We were of­ten crit­i­cized be­fore for Ukraine’s neu­tral sta­tus recorded in the Con­sti­tu­tion. That didn’t ex­ist. Still, many politi­cians were se­ri­ously talk­ing about it. It’s the same thing with the [oc­cu­pied] ter­ri­tory. There are var­i­ous ap­proaches de­bated by schol­ars on whether Art. 5 can ap­ply to the ter­ri­tory which the state does not con­trol. This should be left up to the ex­perts. It has noth­ing to with MAP. I like this phrase I hear when I ask whether things re­ally are so dif­fi­cult and whether we re­ally need to ful­fill MAP? In the past, these things were done through po­lit­i­cal de­ci­sions, with no com­pli­cated plans or pro­grams (Turkey and Greece were ac­cepted de­spite the un­re­solved con­flict). What I hear in re­sponse is that it’s a “mov­ing tar­get” in NATO’s ter­mi­nol­ogy.

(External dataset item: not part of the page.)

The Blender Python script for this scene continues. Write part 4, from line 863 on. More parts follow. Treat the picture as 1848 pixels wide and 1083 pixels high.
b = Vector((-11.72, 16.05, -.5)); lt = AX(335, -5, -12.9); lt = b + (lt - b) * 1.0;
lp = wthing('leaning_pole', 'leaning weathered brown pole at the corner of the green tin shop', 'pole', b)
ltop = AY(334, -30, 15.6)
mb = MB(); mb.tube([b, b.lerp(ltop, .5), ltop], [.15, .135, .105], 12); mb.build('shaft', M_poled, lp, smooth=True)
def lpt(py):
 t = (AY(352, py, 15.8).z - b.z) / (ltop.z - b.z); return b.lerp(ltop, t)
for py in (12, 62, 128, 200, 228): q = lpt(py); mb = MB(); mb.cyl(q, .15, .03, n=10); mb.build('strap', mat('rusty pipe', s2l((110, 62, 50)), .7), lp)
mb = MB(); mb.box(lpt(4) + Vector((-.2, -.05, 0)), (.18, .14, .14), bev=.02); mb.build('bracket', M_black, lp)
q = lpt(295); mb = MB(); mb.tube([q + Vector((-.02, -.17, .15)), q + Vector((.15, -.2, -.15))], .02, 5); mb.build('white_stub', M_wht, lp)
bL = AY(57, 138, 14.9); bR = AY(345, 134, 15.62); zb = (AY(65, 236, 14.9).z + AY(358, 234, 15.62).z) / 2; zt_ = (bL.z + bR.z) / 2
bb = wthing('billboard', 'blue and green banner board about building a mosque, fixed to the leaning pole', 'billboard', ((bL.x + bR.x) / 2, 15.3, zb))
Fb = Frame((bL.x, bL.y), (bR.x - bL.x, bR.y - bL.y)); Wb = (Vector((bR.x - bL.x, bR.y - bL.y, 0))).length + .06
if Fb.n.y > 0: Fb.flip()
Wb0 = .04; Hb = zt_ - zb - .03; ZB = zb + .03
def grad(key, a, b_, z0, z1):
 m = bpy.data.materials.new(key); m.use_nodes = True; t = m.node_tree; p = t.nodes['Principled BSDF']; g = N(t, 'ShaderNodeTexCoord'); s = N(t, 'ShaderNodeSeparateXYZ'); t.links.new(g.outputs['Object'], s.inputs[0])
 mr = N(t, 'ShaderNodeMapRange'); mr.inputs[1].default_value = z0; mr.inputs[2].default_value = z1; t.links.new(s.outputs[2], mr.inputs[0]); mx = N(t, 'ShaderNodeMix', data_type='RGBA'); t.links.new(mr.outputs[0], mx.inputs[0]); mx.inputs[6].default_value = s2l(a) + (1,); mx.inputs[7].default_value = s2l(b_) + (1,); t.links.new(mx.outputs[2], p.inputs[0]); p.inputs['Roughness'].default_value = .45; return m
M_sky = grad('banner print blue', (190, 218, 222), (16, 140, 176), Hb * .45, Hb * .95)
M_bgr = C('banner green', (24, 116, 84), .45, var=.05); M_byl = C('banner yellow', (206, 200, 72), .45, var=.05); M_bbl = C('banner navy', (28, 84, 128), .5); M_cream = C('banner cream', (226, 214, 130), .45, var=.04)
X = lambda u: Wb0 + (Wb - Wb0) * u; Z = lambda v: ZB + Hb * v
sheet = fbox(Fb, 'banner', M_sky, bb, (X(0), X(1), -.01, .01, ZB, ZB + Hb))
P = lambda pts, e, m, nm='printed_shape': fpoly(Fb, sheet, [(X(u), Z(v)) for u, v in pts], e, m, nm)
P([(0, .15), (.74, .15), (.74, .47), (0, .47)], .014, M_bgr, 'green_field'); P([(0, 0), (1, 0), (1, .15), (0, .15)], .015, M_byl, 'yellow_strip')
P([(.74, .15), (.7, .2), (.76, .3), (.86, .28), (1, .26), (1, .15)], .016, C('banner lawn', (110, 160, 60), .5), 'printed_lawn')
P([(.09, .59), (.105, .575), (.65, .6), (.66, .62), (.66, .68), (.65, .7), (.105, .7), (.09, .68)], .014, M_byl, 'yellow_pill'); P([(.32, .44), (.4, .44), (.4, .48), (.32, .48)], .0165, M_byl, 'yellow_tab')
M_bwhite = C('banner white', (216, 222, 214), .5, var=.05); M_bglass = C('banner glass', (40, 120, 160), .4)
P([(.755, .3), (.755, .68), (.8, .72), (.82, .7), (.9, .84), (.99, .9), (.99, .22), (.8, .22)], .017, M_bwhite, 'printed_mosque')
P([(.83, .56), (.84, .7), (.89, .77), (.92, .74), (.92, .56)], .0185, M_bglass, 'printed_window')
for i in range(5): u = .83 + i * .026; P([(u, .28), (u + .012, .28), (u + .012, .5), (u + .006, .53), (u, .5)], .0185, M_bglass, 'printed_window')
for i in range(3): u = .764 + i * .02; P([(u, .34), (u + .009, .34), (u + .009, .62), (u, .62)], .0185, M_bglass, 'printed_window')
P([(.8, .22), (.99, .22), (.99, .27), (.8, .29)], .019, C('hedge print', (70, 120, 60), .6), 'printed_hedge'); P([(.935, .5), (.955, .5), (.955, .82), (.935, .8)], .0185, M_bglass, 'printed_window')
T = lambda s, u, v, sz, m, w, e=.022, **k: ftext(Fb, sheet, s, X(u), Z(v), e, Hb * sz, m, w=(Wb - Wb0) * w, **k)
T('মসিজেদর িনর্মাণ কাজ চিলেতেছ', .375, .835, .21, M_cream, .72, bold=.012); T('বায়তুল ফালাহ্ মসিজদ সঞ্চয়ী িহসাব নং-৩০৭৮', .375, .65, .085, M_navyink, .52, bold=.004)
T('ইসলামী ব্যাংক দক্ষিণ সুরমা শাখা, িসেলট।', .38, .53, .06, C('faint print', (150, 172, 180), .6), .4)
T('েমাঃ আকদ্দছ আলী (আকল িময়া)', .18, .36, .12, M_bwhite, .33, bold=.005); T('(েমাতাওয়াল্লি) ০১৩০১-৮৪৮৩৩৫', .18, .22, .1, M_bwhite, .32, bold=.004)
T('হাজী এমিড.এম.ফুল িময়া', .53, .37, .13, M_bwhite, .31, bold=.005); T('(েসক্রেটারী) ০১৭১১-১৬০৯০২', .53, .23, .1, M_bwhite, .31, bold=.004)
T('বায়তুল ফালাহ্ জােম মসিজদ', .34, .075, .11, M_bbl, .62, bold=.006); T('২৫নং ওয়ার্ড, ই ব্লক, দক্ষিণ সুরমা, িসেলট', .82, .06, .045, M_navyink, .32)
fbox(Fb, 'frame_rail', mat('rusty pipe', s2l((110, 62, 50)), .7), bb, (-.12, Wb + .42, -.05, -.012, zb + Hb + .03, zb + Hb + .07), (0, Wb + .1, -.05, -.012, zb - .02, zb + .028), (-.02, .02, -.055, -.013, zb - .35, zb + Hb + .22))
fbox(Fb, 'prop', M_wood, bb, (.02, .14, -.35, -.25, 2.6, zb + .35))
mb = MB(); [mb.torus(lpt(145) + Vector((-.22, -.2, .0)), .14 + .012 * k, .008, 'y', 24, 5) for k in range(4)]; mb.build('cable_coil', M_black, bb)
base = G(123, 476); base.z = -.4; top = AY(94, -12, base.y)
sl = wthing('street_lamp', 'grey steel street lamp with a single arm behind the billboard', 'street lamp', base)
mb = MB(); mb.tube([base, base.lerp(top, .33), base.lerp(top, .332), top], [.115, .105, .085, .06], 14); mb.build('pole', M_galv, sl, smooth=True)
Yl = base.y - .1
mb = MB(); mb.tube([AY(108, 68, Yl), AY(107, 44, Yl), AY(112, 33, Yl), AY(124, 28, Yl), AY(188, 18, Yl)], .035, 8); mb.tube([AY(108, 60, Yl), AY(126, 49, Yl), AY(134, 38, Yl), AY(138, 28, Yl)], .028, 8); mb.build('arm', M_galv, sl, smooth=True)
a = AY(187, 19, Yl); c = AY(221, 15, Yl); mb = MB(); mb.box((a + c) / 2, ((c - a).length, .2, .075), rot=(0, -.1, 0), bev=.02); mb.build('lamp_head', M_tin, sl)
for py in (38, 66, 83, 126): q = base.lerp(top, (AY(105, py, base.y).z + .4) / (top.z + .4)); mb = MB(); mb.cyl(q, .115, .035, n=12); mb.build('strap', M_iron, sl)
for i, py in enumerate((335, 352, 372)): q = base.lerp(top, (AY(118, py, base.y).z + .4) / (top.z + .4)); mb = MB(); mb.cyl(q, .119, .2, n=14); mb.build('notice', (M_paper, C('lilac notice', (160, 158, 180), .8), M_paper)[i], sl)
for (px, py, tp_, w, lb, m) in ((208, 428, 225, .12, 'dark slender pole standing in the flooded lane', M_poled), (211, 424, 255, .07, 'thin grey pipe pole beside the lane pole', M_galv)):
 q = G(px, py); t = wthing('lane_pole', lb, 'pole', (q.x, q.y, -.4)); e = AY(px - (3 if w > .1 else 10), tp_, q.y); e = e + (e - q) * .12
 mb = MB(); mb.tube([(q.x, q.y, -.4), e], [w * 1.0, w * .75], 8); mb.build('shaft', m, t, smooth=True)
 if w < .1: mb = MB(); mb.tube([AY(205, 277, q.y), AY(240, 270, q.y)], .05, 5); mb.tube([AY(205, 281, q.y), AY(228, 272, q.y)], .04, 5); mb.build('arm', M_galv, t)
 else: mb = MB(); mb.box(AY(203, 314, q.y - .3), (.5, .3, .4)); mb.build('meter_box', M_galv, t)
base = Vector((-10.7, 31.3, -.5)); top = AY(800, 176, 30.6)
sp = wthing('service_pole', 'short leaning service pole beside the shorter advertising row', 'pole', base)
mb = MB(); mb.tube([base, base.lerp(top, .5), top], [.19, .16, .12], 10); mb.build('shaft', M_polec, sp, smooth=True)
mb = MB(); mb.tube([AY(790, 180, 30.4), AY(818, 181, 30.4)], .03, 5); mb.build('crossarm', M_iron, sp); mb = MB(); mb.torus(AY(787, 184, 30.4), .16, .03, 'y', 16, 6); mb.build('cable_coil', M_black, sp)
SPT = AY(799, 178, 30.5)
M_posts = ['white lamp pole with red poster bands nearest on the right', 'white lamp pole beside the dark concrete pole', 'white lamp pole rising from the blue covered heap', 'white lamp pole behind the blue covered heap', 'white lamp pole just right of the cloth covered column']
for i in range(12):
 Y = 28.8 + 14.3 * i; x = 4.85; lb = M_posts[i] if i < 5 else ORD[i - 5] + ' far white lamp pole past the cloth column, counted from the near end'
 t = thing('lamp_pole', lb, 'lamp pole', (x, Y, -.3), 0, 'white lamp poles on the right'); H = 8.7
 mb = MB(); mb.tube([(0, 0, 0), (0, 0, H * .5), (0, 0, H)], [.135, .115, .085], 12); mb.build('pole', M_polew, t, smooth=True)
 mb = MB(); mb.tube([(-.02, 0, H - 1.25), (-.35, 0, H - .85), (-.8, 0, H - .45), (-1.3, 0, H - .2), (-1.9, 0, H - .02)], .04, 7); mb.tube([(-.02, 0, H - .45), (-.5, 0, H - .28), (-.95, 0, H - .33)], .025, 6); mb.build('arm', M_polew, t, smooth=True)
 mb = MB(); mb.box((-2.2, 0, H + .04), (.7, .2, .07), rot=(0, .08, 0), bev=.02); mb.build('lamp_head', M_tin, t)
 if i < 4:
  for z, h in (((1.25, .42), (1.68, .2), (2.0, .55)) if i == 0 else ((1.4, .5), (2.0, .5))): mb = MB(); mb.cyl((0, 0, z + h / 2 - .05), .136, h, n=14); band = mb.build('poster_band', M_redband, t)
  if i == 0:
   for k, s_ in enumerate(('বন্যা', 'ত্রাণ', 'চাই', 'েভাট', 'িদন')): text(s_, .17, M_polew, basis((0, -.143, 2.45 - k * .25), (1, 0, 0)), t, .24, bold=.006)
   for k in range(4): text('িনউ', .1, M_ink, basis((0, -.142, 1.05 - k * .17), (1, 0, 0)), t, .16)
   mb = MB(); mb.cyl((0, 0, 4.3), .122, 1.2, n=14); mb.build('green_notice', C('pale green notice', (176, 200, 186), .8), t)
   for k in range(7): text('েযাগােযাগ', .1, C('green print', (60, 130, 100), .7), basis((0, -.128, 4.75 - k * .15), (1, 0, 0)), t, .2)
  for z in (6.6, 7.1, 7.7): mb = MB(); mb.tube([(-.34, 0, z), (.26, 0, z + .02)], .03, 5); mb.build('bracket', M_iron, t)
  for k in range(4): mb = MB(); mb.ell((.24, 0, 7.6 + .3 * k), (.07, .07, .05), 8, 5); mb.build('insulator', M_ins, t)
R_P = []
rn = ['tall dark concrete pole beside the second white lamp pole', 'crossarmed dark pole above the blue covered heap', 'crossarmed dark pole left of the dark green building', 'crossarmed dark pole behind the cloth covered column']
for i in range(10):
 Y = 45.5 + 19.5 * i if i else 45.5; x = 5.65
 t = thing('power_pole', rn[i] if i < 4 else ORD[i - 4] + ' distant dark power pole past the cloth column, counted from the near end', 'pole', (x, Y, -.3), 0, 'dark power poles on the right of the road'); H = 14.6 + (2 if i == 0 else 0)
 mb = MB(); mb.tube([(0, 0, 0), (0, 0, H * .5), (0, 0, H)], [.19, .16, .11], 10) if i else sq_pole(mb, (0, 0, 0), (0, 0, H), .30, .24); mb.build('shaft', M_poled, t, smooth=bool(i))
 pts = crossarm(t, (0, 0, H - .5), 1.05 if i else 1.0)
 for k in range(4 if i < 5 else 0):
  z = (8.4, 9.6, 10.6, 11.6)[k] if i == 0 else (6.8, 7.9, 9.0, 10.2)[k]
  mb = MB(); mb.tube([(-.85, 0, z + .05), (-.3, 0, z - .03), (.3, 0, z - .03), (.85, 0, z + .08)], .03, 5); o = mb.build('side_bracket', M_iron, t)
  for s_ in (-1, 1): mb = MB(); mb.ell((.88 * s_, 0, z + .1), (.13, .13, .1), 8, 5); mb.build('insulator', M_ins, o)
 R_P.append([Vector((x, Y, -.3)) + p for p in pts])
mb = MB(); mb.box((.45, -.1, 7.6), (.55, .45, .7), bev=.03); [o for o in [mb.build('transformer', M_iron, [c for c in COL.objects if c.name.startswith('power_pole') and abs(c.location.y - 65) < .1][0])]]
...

This means that we plan to join the bloc to­day, while it will be a dif­fer­ent or­ga­ni­za­tion ten years later with dif­fer­ent de­mands and ex­pec­ta­tions. By the time we get closer to it, the or­ga­ni­za­tion will change more. There­fore, we must change per­ma­nently and re­form our­selves so that we at least keep up with the mov­ing tar­get. But we are not do­ing it for NATO. If our sol­diers looked like NATO troops from day one, had the same dis­ci­pline and could fight like NATO troops do, the war would be dif­fer­ent, I’m sure. No­body would have de­cided to let their forces out in the streets just like that, with Rus­sian in­signia or not. If the [Ukrainian] army had ful­filled or­ders and shot when nec­es­sary, the re­sult would have been dif­fer­ent.

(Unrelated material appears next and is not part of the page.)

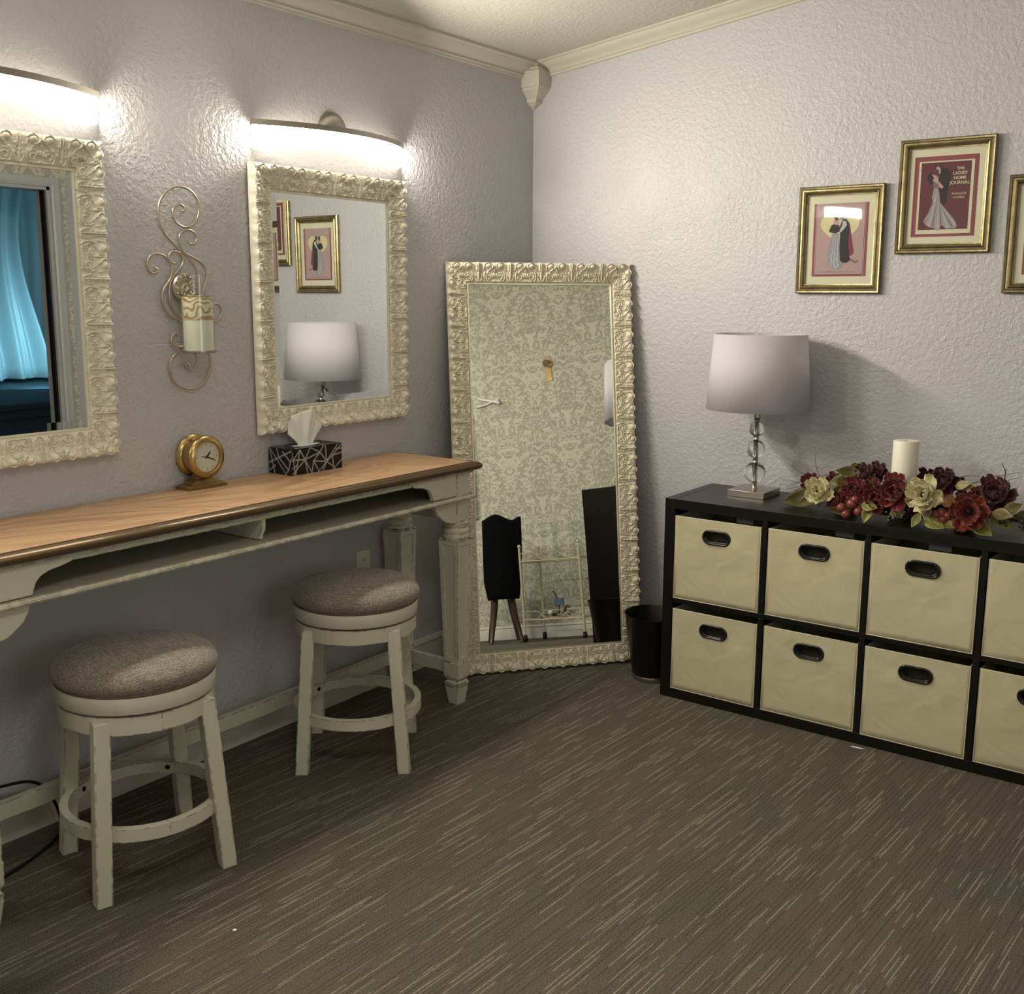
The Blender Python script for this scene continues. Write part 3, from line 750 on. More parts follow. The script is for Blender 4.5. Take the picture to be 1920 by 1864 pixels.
# ------------------------------------------------------------------ clock
t = thing('mantel_clock', 'small round brass clock on a stepped base on the console table', 'clock', (.05, -1.856, .914), math.radians(0))
m = MB(); 
m.frustum((0, 0, 0), (.034, .073), (0, 0, .009), (.034, .073)); m.frustum((0, 0, .009), (.031, .070), (0, 0, .014), (.028, .066)); m.frustum((0, 0, .014), (.026, .050), (0, 0, .030), (.018, .030)); m.frustum((0, 0, .030), (.018, .030), (0, 0, .045), (.016, .02))
m.build('base', M['brassdark'], t, bevel=.001)
m = MB(); zc = .098
m.lathe([(.001, -.036), (.056, -.036), (.064, -.032), (.066, -.026), (.062, -.020), (.056, -.017), (.0555, .018), (.057, .022)], 56, (0, 0, zc), 'x', caps=True); m.build('case', M['brass'], t, smooth=35)
m = MB(); m.lathe([(.056, .016), (.0645, .018), (.067, .026), (.066, .034), (.060, .040), (.050, .043), (.0475, .040), (.0465, .034)], 56, (0, 0, zc), 'x', caps=False); m.build('bezel', M['brass'], t, smooth=50)
m = MB(); m.lathe([(.0001, .033), (.047, .033)], 48, (0, 0, zc), 'x', caps=False); dl = m.build('dial', M['dial'], t)
m = MB()
for k in range(12):
    a = PI/6*k; y_, z_ = math.sin(a), math.cos(a); L_ = .007 if k % 3 == 0 else .004
    m.poly([(-.0009, 0), (.0009, 0), (.0009, L_), (-.0009, L_)], (.0336, y_*.034, zc+z_*.034), (0, z_, -y_), (0, y_, z_))
m.build('hour_marks', flat('dial_ink', (.10, .09, .07)), dl)
for ang, ln, wd in ((40, .024, .0018), (112, .036, .0014), (278, .024, .0008)):
    a = math.radians(ang); y_, z_ = math.sin(a), math.cos(a)
    m = MB(); m.prism([(-wd, -.006), (wd, -.006), (wd*1.3, ln*.6), (0, ln), (-wd*1.3, ln*.6)], (.0345, 0, zc), (0, z_, -y_), (0, y_, z_), (1, 0, 0), .0006); m.build('clock_hand', M['black'], dl)
m = MB(); m.lathe([(.0001, .0415), (.02, .0412), (.04, .040), (.048, .0385)], 40, (0, 0, zc), 'x', caps=False); m.build('crystal', M['pane'], t, smooth=60)

# ------------------------------------------------------------------ tissue box
t = thing('tissue_box', 'black tissue box with white angular lines on the wood table top', 'tissue box', (.066, -1.431, .914))
m = MB(); m.box((-.057, -.115, 0), (.057, .115, .088)); bx_ = m.build('box', M['satinblack'], t, bevel=.001)
def strips(segs, o, ux, uy, w_, h_):
    m = MB()
    for (a0, b0, a1, b1) in segs:
        p0 = Vector((a0*w_, b0*h_)); p1 = Vector((a1*w_, b1*h_)); d = p1-p0
        if d.length < 1e-4: continue
        nn = Vector((-d.y, d.x)).normalized()
        for off in (-.0017, .0017):
            q = [p0+nn*(off-.00065), p1+nn*(off-.00065), p1+nn*(off+.00065), p0+nn*(off+.00065)]
            q = [(min(max(x.x, 0), w_), min(max(x.y, 0), h_)) for x in q]
            m.poly(q, o, ux, uy)
    return m
SG = [(0,.55,.16,.95),(0,.9,.06,0),(.0,.05,.25,.55),(.16,.95,.25,.55),(0,.6,.25,.55),(.25,.55,.36,1),(.25,.55,.55,.75),(.36,1,.55,.75),(.25,.55,.38,.0),(.25,.55,.30,0),(.55,.75,.42,.45),(.42,.45,.38,0),(.42,.45,.52,.0),(.42,.45,.68,.35),(.55,.75,.68,.35),(.68,.35,.52,.0),(.55,.75,.62,1),(.68,.35,.66,1),(.68,.35,.92,1),(.68,.35,.86,0),(.68,.35,.60,0),(.68,.35,.80,.55),(.80,.55,.82,.0),(.80,.55,1,.62),(.80,.55,1,.95),(.82,.0,1,.35),(.86,.8,1,.78),(.06,0,.16,.95),(0,.25,.10,.4)]
SG2 = [(.05,1,.25,0),(.05,1,.75,0),(.0,.4,.45,.65),(.35,1,.45,.65),(.45,.65,1,.95),(.45,.65,.85,.2),(.85,.2,1,.7),(.0,.1,.3,.35),(.7,0,.85,.2),(.6,.9,.95,.5)]
SG3 = [(0,.3,.2,1),(0,.8,.35,.4),(.35,.4,.2,1),(.35,.4,.5,0),(.35,.4,.3,0),(.6,1,.5,.7),(.5,.7,.7,.3),(.7,.3,.9,1),(.7,.3,1,0),(.7,.3,.65,0),(.9,.6,1,.8),(.5,.7,.35,.4),(.1,0,.2,.3)]
M['whiteink'] = simple('white_print_ink', (.62, .61, .58), .4)
strips(SG, (.0573, -.115, 0), (0, 1, 0), (0, 0, 1), .23, .088).build('printed_lines', M['whiteink'], bx_, fixn=False)
strips(SG2, (-.057, -.1153, 0), (1, 0, 0), (0, 0, 1), .114, .088).build('printed_lines', M['whiteink'], bx_, fixn=False)
strips(SG3, (.057, -.115, .0883), (0, 1, 0), (-1, 0, 0), .23, .114).build('printed_lines', M['whiteink'], bx_, fixn=False)
m = MB(); m.add([(.02*math.cos(a), .062*math.sin(a), .0886) for a in [2*PI*i/32 for i in range(32)]], [tuple(range(32))]); m.build('opening', M['tissue'], t, fixn=False)
def tis(u, v):
    q = (u-.5)*2
    hwid = .036+.056*min(1, v*1.25)**1.3
    zt = .122*(1-.48*abs(q)**1.5+.03*math.sin(q*7))
    z_ = .0865+zt*v
    x_ = .016*math.sin(q*5.2+.6)*(.35+v*.8)+.005*math.sin(q*17)*v+.014*v*v*(1-abs(q))
    return (x_, q*hwid-.006*v, z_)
m = MB(); m.grid(tis, 40, 24); m.build('tissue', M['tissue'], t, smooth=180, solid=.0006)

# ------------------------------------------------------------------ sconce
t = thing('wall_sconce', 'champagne metal scroll sconce with glass candle holder, between the two wall mirrors', 'sconce', (0, -1.87, 1.5))
SC = [[(-0.006,0.142),(-0.024,0.16),(-0.048,0.182),(-0.064,0.212),(-0.068,0.247),(-0.061,0.278),(-0.04,0.304),(-0.014,0.32),(0.009,0.325),(0.037,0.322),(0.062,0.306),(0.076,0.281),(0.078,0.259),(0.069,0.234),(0.05,0.215),(0.026,0.207),(0.003,0.213),(-0.014,0.227),(-0.019,0.243),(-0.014,0.261),(-0.0,0.271),(0.013,0.273),(0.023,0.265),(0.022,0.256),(0.014,0.254)],
[(-0.006,0.142),(0.011,0.132),(0.034,0.114),(0.05,0.097),(0.062,0.075),(0.067,0.046),(0.064,0.021),(0.06,-0.005),(0.045,-.05),(.03,-.07)],
[(0.03,0.166),(0.041,0.158),(0.056,0.16),(0.064,0.176),(0.058,0.19),(0.039,0.2),(0.019,0.197),(0.004,0.184),(0.001,0.167),(0.005,0.149),(0.017,0.132),(0.047,0.118),(0.073,0.106),(0.09,0.089),(0.096,0.065),(0.09,0.039),(0.072,0.008),(.055,-.03)],
[(-0.092,0.085),(-0.081,0.081),(-0.084,0.073),(-0.099,0.068),(-0.112,0.079),(-0.116,0.096),(-0.108,0.114),(-0.089,0.125),(-0.068,0.125),(-0.048,0.115),(-0.034,0.098),(-0.031,0.077),(-0.039,0.052),(-0.057,0.031),(-0.069,0.009),(-0.069,-0.019),(-0.058,-0.044),(-0.042,-0.062),(-0.021,-0.068),(-0.002,-0.081),(.02,-.1)],
[(-0.01,0.105),(-0.021,0.099),(-0.036,0.107),(-0.039,0.121),(-0.03,0.132),(-0.011,0.134),(0.006,0.126),(0.011,0.107),(0.002,0.089),(-0.021,0.067),(-0.037,0.045),(-0.045,0.017),(-0.043,-0.015),(-0.032,-0.04),(-0.016,-0.059),(0.001,-0.07),(.02,-.09)],
[(.02,-.09),(0.04,-.11),(.075,-.095),(0.111,-0.077),(0.124,-0.076),(0.139,-0.066),(0.146,-0.046),(0.141,-0.029),(0.125,-0.021),(0.113,-0.027)],
[(-0.021,-0.118),(-0.032,-0.109),(-0.043,-0.119),(-0.047,-0.134),(-0.038,-0.145),(-0.019,-0.151),(0.001,-0.149),(.02,-.142)],
[(.02,-.15),(-0.006,-0.159),(-0.031,-0.17),(-0.051,-0.191),(-0.056,-0.213),(-0.051,-0.242),(-0.032,-0.265),(-0.003,-0.279),(0.029,-0.281),(0.061,-0.268),(0.083,-0.243),(0.095,-0.213),(0.095,-0.191),(0.089,-0.175),(.06,-.155)],
[(.02,-.15),(0.039,-0.173),(0.047,-0.192),(0.041,-0.214),(0.023,-0.225),(0.008,-0.216),(0.0,-0.208),(0.006,-0.203),(0.013,-0.209)]]
for q in SC:
    m = MB(); P_ = smooth_pts([(.018, a, b) for a, b in q], 4); n = len(P_)
    m.tube(P_, [.0036 if 3 < i < n-4 else .0026 for i in range(n)], 8); m.ball((.018, q[-1][0], q[-1][1]), .0045, 8, 6)
    m.build('scroll', M['pewter'], t, smooth=60)
m = MB(); m.tube([(.018, .02, -.09), (.018, .022, -.12), (.020, .02, -.15), (.05, .008, -.168), (.09, -.004, -.166)], .004, 8); m.build('bracket_arm', M['pewter'], t, smooth=60)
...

There is an ac­tive de­bate on civil­ian con­trol over the army, es­pe­cially in the con­text of the De-Oc­cu­pa­tion Law which ex­pands the pow­ers of the mil­i­tary. One of the changes is a civil­ian min­is­ter of de­fense. This is of­ten re­ferred to as NATO’s re­quire­ment. Does the Al­liance re­ally in­sist on Ukraine hav­ing a civil­ian as de­fense min­is­ter? What are NATO’s rec­om­men­da­tions on this?

— Civil­ian con­trol over the armed forces and se­cu­rity sec­tor is one of the key is­sues of in­ter­est for NATO. Ev­ery na­tion de­cides on ways to ac­com­plish this. There is no uni­ver­sal recipe, but there is an un­der­stand­ing that the Armed Forces should be ac­count­able to the peo­ple, in­clud­ing through par­lia­ment.

There­fore, it is rea­son­able to ex­pect that Ukraine’s De­fense Min­istry will be headed by a rep­re­sen­ta­tive of the rul­ing po­lit­i­cal force. This is about open­ness and ac­count­abil­ity, in­clud­ing fi­nan­cial ac­count­abil­ity. In a nut­shell, all recipes for a more open and ac­count­able gov­ern­ment can be fully ap­plied to the Armed Forces and the De­fense Min­istry.